Information on human mobility, including migration, displacement, and planned relocation

Concerns about human mobility are often central components of loss and damage discussions at the UNFCCC; the Executive Committee of the Warsaw International Mechanism includes a task force and a strategic work program on displacement tasked with developing recommendations for integrated approaches to avert, minimize, and address displacement related to the adverse impacts of climate change

List references to mobility, displacement, planned relocation, and migration

Information on the provision of finance and capacity building for loss and damage

List here if a country is reporting financial figures for Loss and Damage needs, or if the country mentions capacity building needs with respect to Loss and Damage

Sources: a. UNFCCC 2012; b. WIM Excom 2019a.

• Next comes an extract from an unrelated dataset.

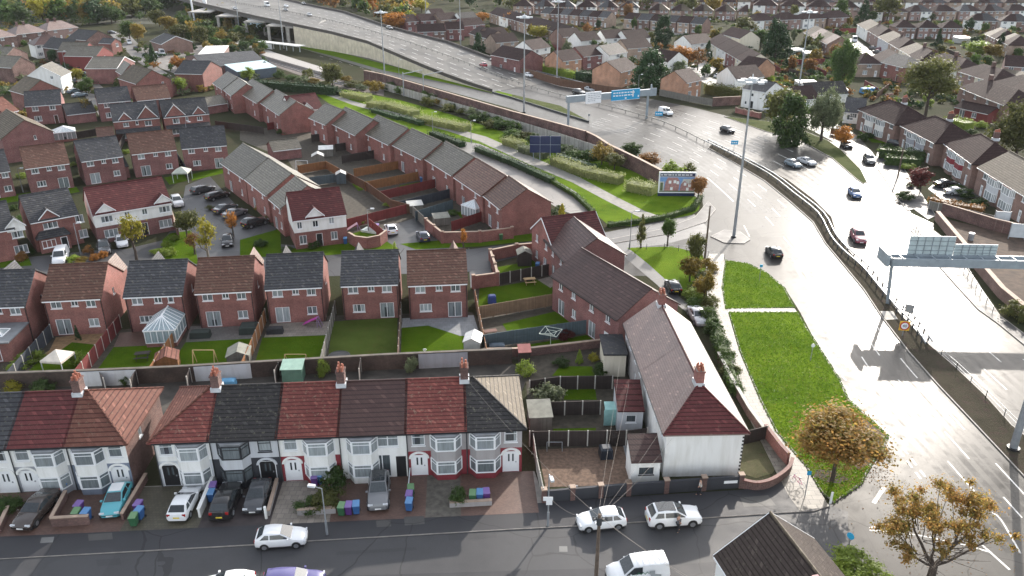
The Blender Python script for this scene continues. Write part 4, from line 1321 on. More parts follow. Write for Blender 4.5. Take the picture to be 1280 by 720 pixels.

Component 4: Transformative Adaptation

The Intergovernmental Panel on Climate Change (IPCC) defines transformative adaptation as actions “seek[ing] to change the fundamental attributes of systems in response to actual or expected climate and its effects, often at a scale and ambition greater than incremental activities. It includes changes in activities, such as changing livelihoods from cropping to livestock or by migrating to take up a livelihood elsewhere, and also changes in our perceptions and paradigms about the nature of climate change, adaptation, and their relationship to other natural and human systems” (Noble et al. 2014).

WRI’s own work seeks to identify transformative pathways and transformative processes to create the types of change described by the IPCC. A set of simple questions derived from Section 4 of WRI’s paper on transformative adaptation was developed (Carter et al. 2021). Staff from WRI’s Climate Resilience Practice conducted this analysis and provided input for the design of these questions. Past papers on transformative adaptation had already identified a number of adaptation priorities in past NDCs as transformative. These were used to further identify adaptation priorities that could be transformative in both the first and updated NDCs. Table A5 presents the full list of questions that were asked for transformative adaptation.

Table A5 | Transformative Adaptation

Question

Subquestion

Instructions

Does the nationally determined contribution (NDC) include references to transformative adaptation?

Identify if an NDC includes the term transformative adaptation or transformation in the adaptation component

An approach that “seeks to change the fundamental attributes of systems in response to actual or expected climate and its effects, often at a scale and ambition greater than incremental activities”a

Does the NDC have adaptation priorities that include a significant expansion in scale with a view of changing the underlying system?

Is the expansion over a larger geographic area or an increase in number of people impacted?

Identify if the priority includes an expansion over geographic area or number of impacted

Does the expansion activity go beyond incremental adaptation to address changes in the overall system?

Transformative adaptation requires a change in the overall system that goes beyond doing business as usual

Identify if the adaptation priorities go beyond simple expansion to address changes to the overall system as well

Does the NDC include adaptation priorities with innovation?

Does the priority include a new application of an approach or technology in a particular region or resource system?

Look for references to new technologies and methods, etc.

Does the NDC include adaptation priorities that include a shift in location for the adaptation action being implemented?

This could include instances such as farming different crops, shifting from farming to nonfarming livelihoods, use of nature-based solutions in locations that did not have them before, etc.